- [YOUR TASK]
Below are entries; repeat exactly, and nothing else, the lines from the one holding "Build this scene" through the one holding "R_ = math.radians", inclusive. Leave the pictures out.

- [RECORDS SHOWN]
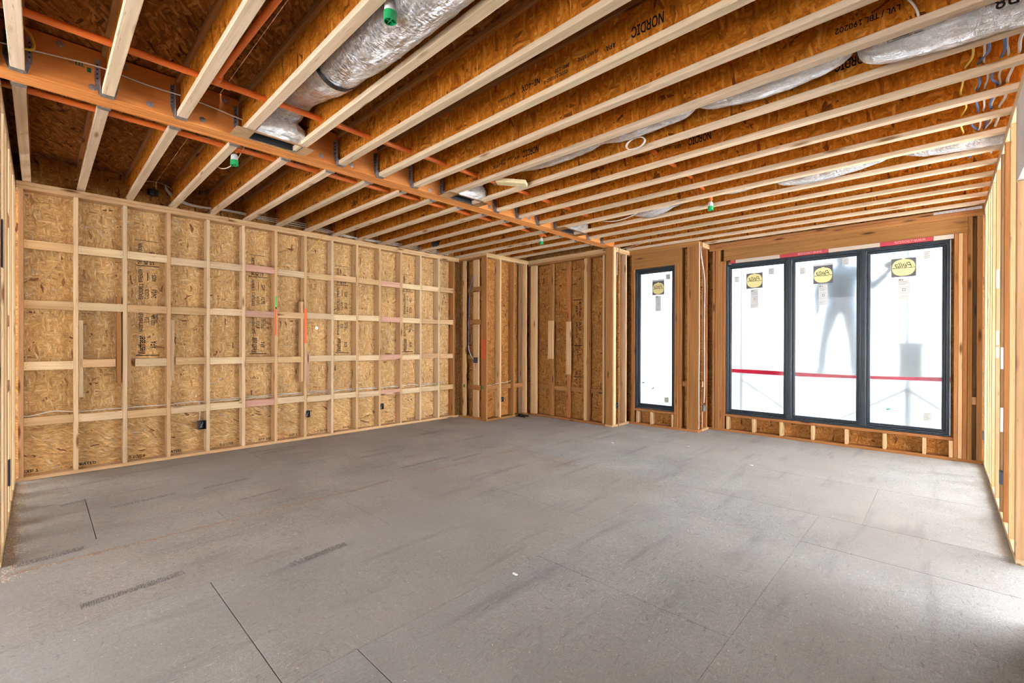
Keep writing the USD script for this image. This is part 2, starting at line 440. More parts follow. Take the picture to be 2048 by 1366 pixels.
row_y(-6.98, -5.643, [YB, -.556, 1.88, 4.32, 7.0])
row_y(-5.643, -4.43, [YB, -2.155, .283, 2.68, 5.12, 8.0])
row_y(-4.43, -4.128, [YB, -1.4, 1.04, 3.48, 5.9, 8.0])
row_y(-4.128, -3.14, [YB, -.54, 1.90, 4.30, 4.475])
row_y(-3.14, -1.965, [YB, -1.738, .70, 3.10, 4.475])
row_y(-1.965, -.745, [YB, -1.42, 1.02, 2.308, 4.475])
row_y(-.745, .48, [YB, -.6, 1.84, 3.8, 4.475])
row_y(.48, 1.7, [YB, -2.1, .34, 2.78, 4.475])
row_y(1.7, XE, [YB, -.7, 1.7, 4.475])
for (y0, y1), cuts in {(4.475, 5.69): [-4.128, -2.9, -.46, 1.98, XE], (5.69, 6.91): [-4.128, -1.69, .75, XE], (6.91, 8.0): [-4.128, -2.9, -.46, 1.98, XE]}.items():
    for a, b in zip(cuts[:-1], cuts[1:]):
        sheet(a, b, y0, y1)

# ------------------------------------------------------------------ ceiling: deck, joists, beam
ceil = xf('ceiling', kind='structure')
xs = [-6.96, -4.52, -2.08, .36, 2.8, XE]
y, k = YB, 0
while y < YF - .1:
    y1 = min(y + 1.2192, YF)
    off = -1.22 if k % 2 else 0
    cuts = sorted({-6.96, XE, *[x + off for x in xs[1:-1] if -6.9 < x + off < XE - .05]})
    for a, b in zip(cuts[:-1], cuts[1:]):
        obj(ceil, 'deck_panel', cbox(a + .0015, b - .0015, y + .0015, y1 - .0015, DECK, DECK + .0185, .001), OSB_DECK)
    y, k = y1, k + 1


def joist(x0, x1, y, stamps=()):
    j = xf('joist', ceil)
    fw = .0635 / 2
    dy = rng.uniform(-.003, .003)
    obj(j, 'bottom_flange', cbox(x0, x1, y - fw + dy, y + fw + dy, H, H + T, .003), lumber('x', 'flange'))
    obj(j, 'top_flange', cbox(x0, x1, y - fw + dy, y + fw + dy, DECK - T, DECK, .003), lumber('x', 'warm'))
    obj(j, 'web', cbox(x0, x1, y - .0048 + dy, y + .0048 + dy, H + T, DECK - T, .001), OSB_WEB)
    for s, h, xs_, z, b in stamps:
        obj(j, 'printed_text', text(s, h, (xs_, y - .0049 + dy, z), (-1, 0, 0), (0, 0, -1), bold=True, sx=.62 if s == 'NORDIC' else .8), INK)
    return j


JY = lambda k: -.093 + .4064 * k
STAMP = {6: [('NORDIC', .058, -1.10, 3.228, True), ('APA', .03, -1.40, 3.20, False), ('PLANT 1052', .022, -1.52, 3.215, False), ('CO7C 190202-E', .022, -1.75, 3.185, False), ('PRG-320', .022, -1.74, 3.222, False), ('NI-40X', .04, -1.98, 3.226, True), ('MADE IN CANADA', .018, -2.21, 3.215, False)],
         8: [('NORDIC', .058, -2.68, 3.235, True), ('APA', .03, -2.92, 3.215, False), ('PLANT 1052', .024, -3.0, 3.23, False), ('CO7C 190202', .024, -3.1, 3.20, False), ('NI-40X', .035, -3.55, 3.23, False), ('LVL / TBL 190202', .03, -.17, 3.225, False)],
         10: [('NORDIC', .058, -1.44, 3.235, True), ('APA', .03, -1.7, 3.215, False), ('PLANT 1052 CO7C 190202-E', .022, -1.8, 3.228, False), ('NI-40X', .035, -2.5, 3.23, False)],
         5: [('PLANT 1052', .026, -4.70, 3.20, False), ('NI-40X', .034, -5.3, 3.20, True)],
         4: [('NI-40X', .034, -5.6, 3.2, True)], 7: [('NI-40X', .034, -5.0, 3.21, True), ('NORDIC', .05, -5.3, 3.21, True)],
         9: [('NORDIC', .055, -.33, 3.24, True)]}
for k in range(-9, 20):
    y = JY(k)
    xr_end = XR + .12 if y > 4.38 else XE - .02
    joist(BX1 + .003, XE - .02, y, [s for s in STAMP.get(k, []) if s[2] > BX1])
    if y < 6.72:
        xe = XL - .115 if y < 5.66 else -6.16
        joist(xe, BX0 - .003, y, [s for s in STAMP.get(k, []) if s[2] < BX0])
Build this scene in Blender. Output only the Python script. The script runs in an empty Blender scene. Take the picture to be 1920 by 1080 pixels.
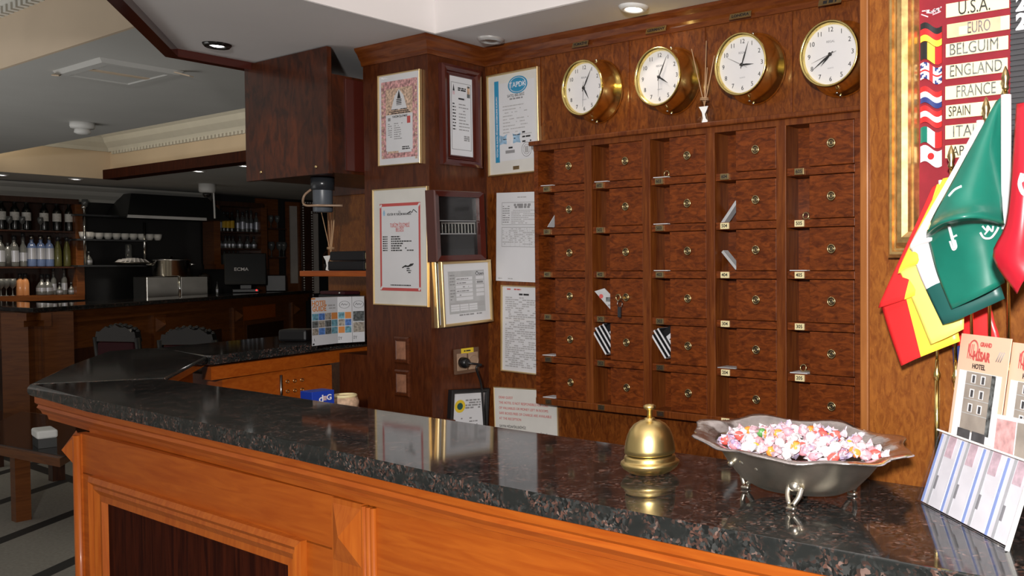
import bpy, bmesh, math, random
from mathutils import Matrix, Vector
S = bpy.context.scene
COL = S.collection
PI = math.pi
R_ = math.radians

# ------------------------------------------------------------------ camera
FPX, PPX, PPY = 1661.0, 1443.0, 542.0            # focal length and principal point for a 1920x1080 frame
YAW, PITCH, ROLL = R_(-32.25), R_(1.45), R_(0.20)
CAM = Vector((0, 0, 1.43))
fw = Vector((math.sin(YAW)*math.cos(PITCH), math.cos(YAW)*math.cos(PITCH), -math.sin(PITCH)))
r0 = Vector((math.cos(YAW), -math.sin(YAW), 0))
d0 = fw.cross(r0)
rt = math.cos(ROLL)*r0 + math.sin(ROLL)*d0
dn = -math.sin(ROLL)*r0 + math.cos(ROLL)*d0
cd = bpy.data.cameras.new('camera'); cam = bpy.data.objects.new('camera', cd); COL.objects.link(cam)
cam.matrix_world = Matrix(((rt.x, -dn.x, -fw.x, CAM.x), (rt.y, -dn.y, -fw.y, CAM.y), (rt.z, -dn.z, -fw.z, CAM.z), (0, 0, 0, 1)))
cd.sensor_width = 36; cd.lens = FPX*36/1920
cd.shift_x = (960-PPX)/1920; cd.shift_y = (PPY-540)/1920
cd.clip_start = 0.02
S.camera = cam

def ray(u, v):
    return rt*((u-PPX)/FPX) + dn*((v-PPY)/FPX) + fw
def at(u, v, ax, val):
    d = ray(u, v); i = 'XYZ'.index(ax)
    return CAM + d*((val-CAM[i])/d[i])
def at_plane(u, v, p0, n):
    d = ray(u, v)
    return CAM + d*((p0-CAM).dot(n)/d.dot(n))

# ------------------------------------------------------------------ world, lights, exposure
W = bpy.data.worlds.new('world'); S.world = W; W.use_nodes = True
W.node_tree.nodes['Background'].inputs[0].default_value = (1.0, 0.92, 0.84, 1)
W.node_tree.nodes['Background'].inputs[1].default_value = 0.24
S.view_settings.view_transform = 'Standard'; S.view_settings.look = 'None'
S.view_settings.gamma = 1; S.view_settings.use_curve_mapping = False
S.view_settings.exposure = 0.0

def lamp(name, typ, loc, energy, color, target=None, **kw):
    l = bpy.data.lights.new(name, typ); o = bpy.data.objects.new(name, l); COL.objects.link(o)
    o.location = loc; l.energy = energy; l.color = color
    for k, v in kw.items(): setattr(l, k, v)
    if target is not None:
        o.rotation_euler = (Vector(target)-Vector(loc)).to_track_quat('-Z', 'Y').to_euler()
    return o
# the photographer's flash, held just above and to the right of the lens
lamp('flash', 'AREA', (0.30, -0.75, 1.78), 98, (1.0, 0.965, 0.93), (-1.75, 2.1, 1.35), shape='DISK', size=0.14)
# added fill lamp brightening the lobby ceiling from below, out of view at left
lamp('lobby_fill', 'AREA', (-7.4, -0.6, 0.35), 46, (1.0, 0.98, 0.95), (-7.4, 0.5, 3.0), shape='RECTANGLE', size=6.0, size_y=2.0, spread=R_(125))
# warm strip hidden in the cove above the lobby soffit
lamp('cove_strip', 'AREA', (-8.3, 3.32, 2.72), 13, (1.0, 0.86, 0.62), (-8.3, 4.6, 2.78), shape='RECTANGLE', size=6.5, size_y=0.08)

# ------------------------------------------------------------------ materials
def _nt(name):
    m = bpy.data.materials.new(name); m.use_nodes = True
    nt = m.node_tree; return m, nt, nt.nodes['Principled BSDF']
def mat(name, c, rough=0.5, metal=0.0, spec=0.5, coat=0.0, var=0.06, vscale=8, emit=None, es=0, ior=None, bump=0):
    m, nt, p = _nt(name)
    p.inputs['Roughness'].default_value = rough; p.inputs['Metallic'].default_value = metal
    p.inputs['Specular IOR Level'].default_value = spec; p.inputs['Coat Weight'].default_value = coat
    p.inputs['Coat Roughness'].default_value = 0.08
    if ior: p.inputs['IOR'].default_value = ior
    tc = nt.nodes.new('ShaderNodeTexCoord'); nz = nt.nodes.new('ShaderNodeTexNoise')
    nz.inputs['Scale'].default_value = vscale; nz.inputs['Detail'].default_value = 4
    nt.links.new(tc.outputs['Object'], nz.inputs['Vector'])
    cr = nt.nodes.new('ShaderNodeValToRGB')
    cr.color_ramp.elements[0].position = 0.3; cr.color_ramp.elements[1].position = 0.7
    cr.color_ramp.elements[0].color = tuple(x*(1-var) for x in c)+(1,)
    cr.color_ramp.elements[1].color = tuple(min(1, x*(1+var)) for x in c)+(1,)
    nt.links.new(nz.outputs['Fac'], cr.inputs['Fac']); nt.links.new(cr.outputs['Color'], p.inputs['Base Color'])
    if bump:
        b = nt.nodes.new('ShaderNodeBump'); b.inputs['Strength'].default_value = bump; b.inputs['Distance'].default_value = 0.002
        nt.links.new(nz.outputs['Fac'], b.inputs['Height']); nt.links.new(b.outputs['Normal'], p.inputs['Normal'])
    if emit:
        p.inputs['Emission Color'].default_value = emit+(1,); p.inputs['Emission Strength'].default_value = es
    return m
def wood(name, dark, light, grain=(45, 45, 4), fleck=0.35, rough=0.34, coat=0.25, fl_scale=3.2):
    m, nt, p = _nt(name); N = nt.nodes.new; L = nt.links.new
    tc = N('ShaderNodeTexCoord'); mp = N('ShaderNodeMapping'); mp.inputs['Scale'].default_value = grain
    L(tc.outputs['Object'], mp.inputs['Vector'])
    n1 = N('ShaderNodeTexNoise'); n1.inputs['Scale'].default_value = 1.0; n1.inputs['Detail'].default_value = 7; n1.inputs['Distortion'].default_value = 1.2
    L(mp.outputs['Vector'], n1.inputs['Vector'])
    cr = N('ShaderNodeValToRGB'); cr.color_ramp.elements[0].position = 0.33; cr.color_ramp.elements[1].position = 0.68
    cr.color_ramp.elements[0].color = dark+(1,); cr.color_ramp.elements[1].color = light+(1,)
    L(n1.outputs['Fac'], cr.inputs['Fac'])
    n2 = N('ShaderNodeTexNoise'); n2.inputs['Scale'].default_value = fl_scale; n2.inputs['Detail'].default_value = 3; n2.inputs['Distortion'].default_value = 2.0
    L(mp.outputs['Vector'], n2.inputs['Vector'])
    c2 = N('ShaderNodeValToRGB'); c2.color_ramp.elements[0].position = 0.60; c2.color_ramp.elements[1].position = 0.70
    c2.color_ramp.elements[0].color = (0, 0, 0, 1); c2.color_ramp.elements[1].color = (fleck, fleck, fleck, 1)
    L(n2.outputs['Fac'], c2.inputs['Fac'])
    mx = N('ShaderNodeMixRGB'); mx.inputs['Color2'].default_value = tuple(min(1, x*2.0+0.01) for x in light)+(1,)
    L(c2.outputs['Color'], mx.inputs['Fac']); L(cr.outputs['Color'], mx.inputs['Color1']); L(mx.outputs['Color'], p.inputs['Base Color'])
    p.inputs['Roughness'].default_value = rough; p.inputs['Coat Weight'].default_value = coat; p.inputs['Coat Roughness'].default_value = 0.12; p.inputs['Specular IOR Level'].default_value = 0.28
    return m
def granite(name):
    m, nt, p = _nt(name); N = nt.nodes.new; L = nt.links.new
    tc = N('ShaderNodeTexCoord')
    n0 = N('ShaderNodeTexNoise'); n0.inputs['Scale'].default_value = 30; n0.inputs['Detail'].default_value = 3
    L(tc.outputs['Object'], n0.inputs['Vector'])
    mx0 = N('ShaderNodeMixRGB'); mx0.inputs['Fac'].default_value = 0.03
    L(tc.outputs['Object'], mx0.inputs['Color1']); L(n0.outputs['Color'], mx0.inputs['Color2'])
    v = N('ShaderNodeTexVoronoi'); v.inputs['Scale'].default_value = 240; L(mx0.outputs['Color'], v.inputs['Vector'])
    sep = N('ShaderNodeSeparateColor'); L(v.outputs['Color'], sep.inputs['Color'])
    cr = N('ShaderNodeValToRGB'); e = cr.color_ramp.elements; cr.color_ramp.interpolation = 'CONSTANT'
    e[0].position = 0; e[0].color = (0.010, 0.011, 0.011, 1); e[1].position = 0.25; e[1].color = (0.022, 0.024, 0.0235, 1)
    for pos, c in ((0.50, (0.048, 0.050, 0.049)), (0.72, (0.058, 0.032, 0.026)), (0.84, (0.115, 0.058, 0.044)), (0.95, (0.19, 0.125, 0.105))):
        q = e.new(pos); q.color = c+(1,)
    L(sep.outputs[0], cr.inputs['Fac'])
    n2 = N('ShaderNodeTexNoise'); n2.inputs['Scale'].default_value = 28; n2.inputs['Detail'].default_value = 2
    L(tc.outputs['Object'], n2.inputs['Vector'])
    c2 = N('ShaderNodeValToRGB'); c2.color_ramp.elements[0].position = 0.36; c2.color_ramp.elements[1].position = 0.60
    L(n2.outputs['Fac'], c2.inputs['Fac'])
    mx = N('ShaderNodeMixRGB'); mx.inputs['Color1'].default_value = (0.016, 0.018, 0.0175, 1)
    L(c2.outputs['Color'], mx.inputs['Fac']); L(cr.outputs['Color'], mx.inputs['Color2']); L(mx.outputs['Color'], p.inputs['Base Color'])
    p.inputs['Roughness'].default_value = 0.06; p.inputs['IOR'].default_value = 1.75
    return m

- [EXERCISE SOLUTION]
Build this scene in Blender. Output only the Python script. The script runs in an empty Blender scene. Take the picture to be 1920 by 1080 pixels.
import bpy, bmesh, math, random
from mathutils import Matrix, Vector
S = bpy.context.scene
COL = S.collection
PI = math.pi
R_ = math.radians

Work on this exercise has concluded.